:: Exercise directions ::
Write out the material exactly, with the pictures left out.

:: Data lines ::
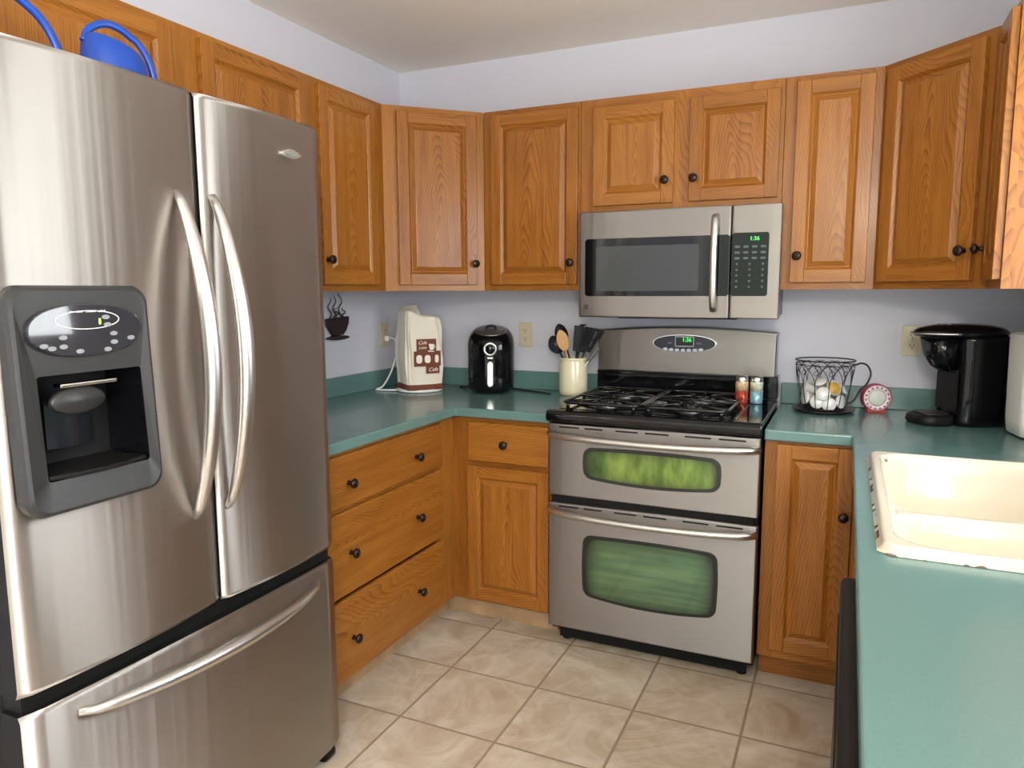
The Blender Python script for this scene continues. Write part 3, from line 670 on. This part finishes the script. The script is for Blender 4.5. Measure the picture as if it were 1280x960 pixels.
for k in range(7):
    m = MB(); m.prism(oval(.312+.0245*k, 1.1225-.004*math.sin(math.pi*k/6), .0095, .006, 20, 1), -.1145, -.111, 'y'); link('button', m, mat('pale_button', (.5, .56, .62), .4) if k == 0 else bpy.data.materials['pale_button'], cpn)
for s, x in (('BAKE', .335), ('BROIL', .447)): text('panel_print', s, .008, LGT, bgo, (x-.004 if x < .4 else x+.004, -.1125, 1.148), (R(90), 0, 0))
text('brand_lettering', 'MAYTAG', .013, mat('brand_grey', (.22, .22, .22), .4, .5), bgo, (.392, -.1056, 1.082), (R(90), 0, 0))
m = MB(); m.tube([(.352+.006*math.cos(q), -.106, 1.082+.005*math.sin(q)) for q in [2*math.pi*i/20 for i in range(20)]], .0012, 6, closed=True); link('brand_emblem', m, bpy.data.materials['brand_grey'], bgo)

# shakers on the range
def shaker(label, x, y, c1, c2):
    m1 = mat('shaker_print', c1, .25, .3, noise=.8, nscale=90); m2_ = mat('shaker_print_pale', c2, .25, noise=.8, nscale=80)
    t = thing('spice_shaker', label, 'shaker', (x, y, .9302), 0)
    m = MB(); m.lathe([(.023, 0), (.0245, .003), (.0245, .05)], seg=28, m=0); m.lathe([(.0245, .05), (.0245, .082), (.023, .085)], seg=28, m=1); link('can_body', m, [m1, m2_], t)
    m = MB(); m.lathe([(.0235, .085), (.0238, .088), (.0228, .100), (.018, .106), (.0001, .107)], seg=28, cap=False); link('lid', m, SATIN, t)
shaker('red-orange printed shaker with silver lid standing on the cooktop', XR+.668-.026, -.235, (.42, .06, .03), (.65, .40, .22))
shaker('pale blue printed shaker with silver lid standing on the cooktop', XR+.668+.027, -.222, (.22, .42, .48), (.62, .58, .42))

# ---------------------------------------------------------------- microwave
t = thing('over_range_microwave', 'stainless over-the-range microwave with black window mounted under the oak cabinet', 'microwave', (XR+.021, 0, 0), 0)
w = .760; mz0, mz1 = 1.262, 1.672; FYm = -.385
ebox('microwave_case', (.004, w-.021, -.335, -.003, mz0+.006, mz1-.002), mat('case_grey', (.22, .21, .21), .4, .7), t, .003)
ebox('vent_grille', (.14, w-.16, -.31, -.05, mz0-.006, mz0+.007), BLKM, t, .002)
m = MB(); m.box(0, .582, FYm, -.336, mz0, mz1); md = link('door', m, STEEL2, t, bevel=.006, bseg=3)
m = MB(); m.box(.585, w-.004, FYm, -.336, mz0, mz1); mp_ = link('control_section', m, STEEL2, t, bevel=.006, bseg=3)
m = MB(); m.prism(rrect(.026, .5795, mz0+.083, mz1-.105, .012), FYm-.0025, FYm+.002, 'y'); link('door_glass', m, BLACK, md, bevel=.001)
MESH = mat('microwave_window_mesh', (.035, .04, .04), .15, noise=.25, nscale=300)
m = MB(); m.prism(rrect(.073, .470, mz0+.103, mz1-.135, .008), FYm-.0035, FYm-.002, 'y'); link('door_window', m, MESH, md)
m = MB(); P = [(.527, FYm-.004-.030*math.sin(math.pi*i/20)**.5, mz0+.030+(.345)*i/20) for i in range(21)]; m.tube(P, [.010]*21, 12, flat=1.35, up=(1, 0, 0)); link('handle', m, SATIN, md)
m = MB(); m.prism(rrect(.586, .715, mz0+.083, mz1-.100, .010), FYm-.0025, FYm+.002, 'y'); kp = link('keypad', m, BLACK, mp_, bevel=.001)
text('clock_digits', '1:36', .020, GREEN, kp, (.665, FYm-.0028, mz1-.122), (R(90), 0, 0))
KEY = mat('key_print', (.07, .08, .09), .5)
for r in range(8):
    for c in range(4 if r < 3 else 3):
        x = .606+c*(.03 if r < 3 else .045); z = mz1-.150-r*.0205
        m = MB(); m.prism(rrect(x-.009, x+.009, z-.004, z+.004, .002, 2) if r < 3 else oval(x, z, .004, .004, 14, 1), FYm-.0032, FYm-.002, 'y'); link('key', m, KEY, kp)
m = MB(); m.box(.022, .042, FYm-.002, FYm+.002, mz0+.030, mz0+.050); link('brand_square', m, mat('brand_dark', (.05, .04, .04), .4), md)

# ---------------------------------------------------------------- outlets
def outlet(label, loc, rz):
    t = thing('wall_outlet', label, 'outlet', loc, rz)
    m = MB(); m.prism(rrect(-.035, .035, -.058, .058, .006, 3), -.006, -.0005, 'y'); link('cover_plate', m, IVORY, t, bevel=.002)
    for s in (-1, 1):
        m = MB(); m.prism(oval(0, s*.0195, .0155, .014, 24, .8), -.0078, -.0055, 'y'); rc = link('receptacle', m, IVORY, t, bevel=.0006)
        m = MB(); m.box(-.0075, -.0050, -.0083, -.0070, s*.0195-.001, s*.0195+.007); m.box(.0050, .0075, -.0083, -.0070, s*.0195-.001, s*.0195+.007); m.lathe([(.0026, .0070), (.0026, .0083)], (0, 0, s*.0195-.0075), 10, 'y'); link('slots', m, SLOT, rc)
    m = MB(); m.lathe([(.003, .005), (.003, .0072), (.0001, .0076)], (0, 0, 0), 10, 'y'); link('screw', m, SATIN, t)
    return t
outlet('ivory wall outlet between the air fryer and the utensil crock', (.672, 0, 1.162), 0)
outlet('ivory wall outlet left of the coffee maker', (2.279, 0, 1.172), 0)
outlet('ivory wall outlet on the left wall with a white plug in it', (0, -.190, 1.158), LW)

# ---------------------------------------------------------------- wall art: steaming cup
ART = mat('dark_brown_metal', (.035, .018, .022), .45, .3)
t = thing('cup_wall_art', 'dark brown metal steaming cup wall decoration beside the refrigerator', 'wall decoration', (0, -.565, 1.165), LW)
m = MB()
cup = [(-.075, .085), (.082, .092), (.078, .060), (.060, .030), (.040, .012), (-.030, .010), (-.052, .030), (-.070, .055)]
m.prism(cup, -.020, -.006, 'y', 0); link('cup', m, ART, t, bevel=.004)
m = MB(); m.prism([(x*.072+.002, z*.010) for x, z in [(math.cos(q), math.sin(q)) for q in [2*math.pi*i/28 for i in range(28)]]], -.026, -.004, 'y'); link('saucer', m, ART, t, bevel=.002)
for k, (x0, h, a) in enumerate(((-.045, .175, .011), (-.012, .180, .011), (.028, .195, .012), (.052, .130, .012), (.0, .130, .016))):
    P = [(x0+a*math.sin(i/20*2*math.pi*1.4+k), -.012, .088+(h-.088)*i/20) for i in range(21)]
    m = MB(); m.tube(P, [.0036-.0001*i for i in range(21)], 8); link('steam_curl', m, ART, t)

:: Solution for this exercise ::
The Blender Python script for this scene continues. Write part 3, from line 670 on. This part finishes the script. The script is for Blender 4.5. Measure the picture as if it were 1280x960 pixels.
for k in range(7):
    m = MB(); m.prism(oval(.312+.0245*k, 1.1225-.004*math.sin(math.pi*k/6), .0095, .006, 20, 1), -.1145, -.111, 'y'); link('button', m, mat('pale_button', (.5, .56, .62), .4) if k == 0 else bpy.data.materials['pale_button'], cpn)
for s, x in (('BAKE', .335), ('BROIL', .447)): text('panel_print', s, .008, LGT, bgo, (x-.004 if x < .4 else x+.004, -.1125, 1.148), (R(90), 0, 0))
text('brand_lettering', 'MAYTAG', .013, mat('brand_grey', (.22, .22, .22), .4, .5), bgo, (.392, -.1056, 1.082), (R(90), 0, 0))
m = MB(); m.tube([(.352+.006*math.cos(q), -.106, 1.082+.005*math.sin(q)) for q in [2*math.pi*i/20 for i in range(20)]], .0012, 6, closed=True); link('brand_emblem', m, bpy.data.materials['brand_grey'], bgo)

# shakers on the range
def shaker(label, x, y, c1, c2):
    m1 = mat('shaker_print', c1, .25, .3, noise=.8, nscale=90); m2_ = mat('shaker_print_pale', c2, .25, noise=.8, nscale=80)
    t = thing('spice_shaker', label, 'shaker', (x, y, .9302), 0)
    m = MB(); m.lathe([(.023, 0), (.0245, .003), (.0245, .05)], seg=28, m=0); m.lathe([(.0245, .05), (.0245, .082), (.023, .085)], seg=28, m=1); link('can_body', m, [m1, m2_], t)
    m = MB(); m.lathe([(.0235, .085), (.0238, .088), (.0228, .100), (.018, .106), (.0001, .107)], seg=28, cap=False); link('lid', m, SATIN, t)
shaker('red-orange printed shaker with silver lid standing on the cooktop', XR+.668-.026, -.235, (.42, .06, .03), (.65, .40, .22))
shaker('pale blue printed shaker with silver lid standing on the cooktop', XR+.668+.027, -.222, (.22, .42, .48), (.62, .58, .42))

# ---------------------------------------------------------------- microwave
t = thing('over_range_microwave', 'stainless over-the-range microwave with black window mounted under the oak cabinet', 'microwave', (XR+.021, 0, 0), 0)
w = .760; mz0, mz1 = 1.262, 1.672; FYm = -.385
ebox('microwave_case', (.004, w-.021, -.335, -.003, mz0+.006, mz1-.002), mat('case_grey', (.22, .21, .21), .4, .7), t, .003)
ebox('vent_grille', (.14, w-.16, -.31, -.05, mz0-.006, mz0+.007), BLKM, t, .002)
m = MB(); m.box(0, .582, FYm, -.336, mz0, mz1); md = link('door', m, STEEL2, t, bevel=.006, bseg=3)
m = MB(); m.box(.585, w-.004, FYm, -.336, mz0, mz1); mp_ = link('control_section', m, STEEL2, t, bevel=.006, bseg=3)
m = MB(); m.prism(rrect(.026, .5795, mz0+.083, mz1-.105, .012), FYm-.0025, FYm+.002, 'y'); link('door_glass', m, BLACK, md, bevel=.001)
MESH = mat('microwave_window_mesh', (.035, .04, .04), .15, noise=.25, nscale=300)
m = MB(); m.prism(rrect(.073, .470, mz0+.103, mz1-.135, .008), FYm-.0035, FYm-.002, 'y'); link('door_window', m, MESH, md)
m = MB(); P = [(.527, FYm-.004-.030*math.sin(math.pi*i/20)**.5, mz0+.030+(.345)*i/20) for i in range(21)]; m.tube(P, [.010]*21, 12, flat=1.35, up=(1, 0, 0)); link('handle', m, SATIN, md)
m = MB(); m.prism(rrect(.586, .715, mz0+.083, mz1-.100, .010), FYm-.0025, FYm+.002, 'y'); kp = link('keypad', m, BLACK, mp_, bevel=.001)
text('clock_digits', '1:36', .020, GREEN, kp, (.665, FYm-.0028, mz1-.122), (R(90), 0, 0))
KEY = mat('key_print', (.07, .08, .09), .5)
for r in range(8):
    for c in range(4 if r < 3 else 3):
        x = .606+c*(.03 if r < 3 else .045); z = mz1-.150-r*.0205
        m = MB(); m.prism(rrect(x-.009, x+.009, z-.004, z+.004, .002, 2) if r < 3 else oval(x, z, .004, .004, 14, 1), FYm-.0032, FYm-.002, 'y'); link('key', m, KEY, kp)
m = MB(); m.box(.022, .042, FYm-.002, FYm+.002, mz0+.030, mz0+.050); link('brand_square', m, mat('brand_dark', (.05, .04, .04), .4), md)

# ---------------------------------------------------------------- outlets
def outlet(label, loc, rz):
    t = thing('wall_outlet', label, 'outlet', loc, rz)
    m = MB(); m.prism(rrect(-.035, .035, -.058, .058, .006, 3), -.006, -.0005, 'y'); link('cover_plate', m, IVORY, t, bevel=.002)
    for s in (-1, 1):
        m = MB(); m.prism(oval(0, s*.0195, .0155, .014, 24, .8), -.0078, -.0055, 'y'); rc = link('receptacle', m, IVORY, t, bevel=.0006)
        m = MB(); m.box(-.0075, -.0050, -.0083, -.0070, s*.0195-.001, s*.0195+.007); m.box(.0050, .0075, -.0083, -.0070, s*.0195-.001, s*.0195+.007); m.lathe([(.0026, .0070), (.0026, .0083)], (0, 0, s*.0195-.0075), 10, 'y'); link('slots', m, SLOT, rc)
    m = MB(); m.lathe([(.003, .005), (.003, .0072), (.0001, .0076)], (0, 0, 0), 10, 'y'); link('screw', m, SATIN, t)
    return t
outlet('ivory wall outlet between the air fryer and the utensil crock', (.672, 0, 1.162), 0)
outlet('ivory wall outlet left of the coffee maker', (2.279, 0, 1.172), 0)
outlet('ivory wall outlet on the left wall with a white plug in it', (0, -.190, 1.158), LW)

# ---------------------------------------------------------------- wall art: steaming cup
ART = mat('dark_brown_metal', (.035, .018, .022), .45, .3)
t = thing('cup_wall_art', 'dark brown metal steaming cup wall decoration beside the refrigerator', 'wall decoration', (0, -.565, 1.165), LW)
m = MB()
cup = [(-.075, .085), (.082, .092), (.078, .060), (.060, .030), (.040, .012), (-.030, .010), (-.052, .030), (-.070, .055)]
m.prism(cup, -.020, -.006, 'y', 0); link('cup', m, ART, t, bevel=.004)
m = MB(); m.prism([(x*.072+.002, z*.010) for x, z in [(math.cos(q), math.sin(q)) for q in [2*math.pi*i/28 for i in range(28)]]], -.026, -.004, 'y'); link('saucer', m, ART, t, bevel=.002)
for k, (x0, h, a) in enumerate(((-.045, .175, .011), (-.012, .180, .011), (.028, .195, .012), (.052, .130, .012), (.0, .130, .016))):
    P = [(x0+a*math.sin(i/20*2*math.pi*1.4+k), -.012, .088+(h-.088)*i/20) for i in range(21)]
    m = MB(); m.tube(P, [.0036-.0001*i for i in range(21)], 8); link('steam_curl', m, ART, t)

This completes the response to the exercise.